Certes, elle était indulgente pour les unions libres et renouvelées à fréquente échéance. Elle s’indigne peu dans Horace du milieu de grisettes où elle nous conduit. Mais il lui est arrivé de parler éloquemment et avec un respect ému de l’amour dans le mariage : elle a constaté qu’il est possible de vivre heureux et unis, de s’aimer assez pour supporter la vie, malgré ses épreuves, sans ressentir jamais ni satiété ni ennui. Sa conclusion de Jean de la Roche est une apologie de la toute puissance et de la douceur qui résident dans l’union consacrée de deux âmes.
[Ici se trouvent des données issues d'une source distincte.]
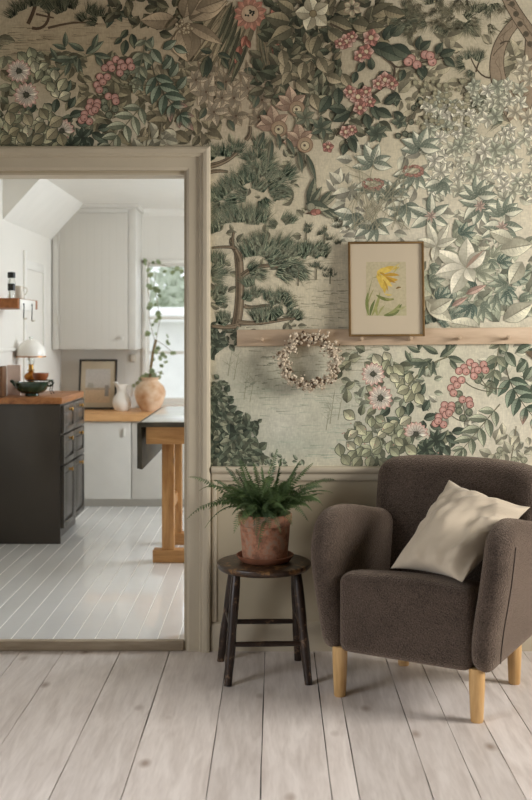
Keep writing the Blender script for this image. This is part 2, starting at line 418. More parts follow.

Elle écrit souvent dans le but de prêcher et d’exposer des idées qui la préoccupent : ainsi dans le Piccinindo, elle donne libre cours à ses théories sur la noblesse. Elle la combat, et cependant elle l’aime ; elle considère la noblesse privilégiée comme une injustice,

  1. Voir les théories du mariage dans La Confession d’une jeune fille… En général les situations les plus osées n’effraient ni ne froissent G. Sand (ainsi, François le Champi).
  2. Lettre au docteur Guépdin, 1840.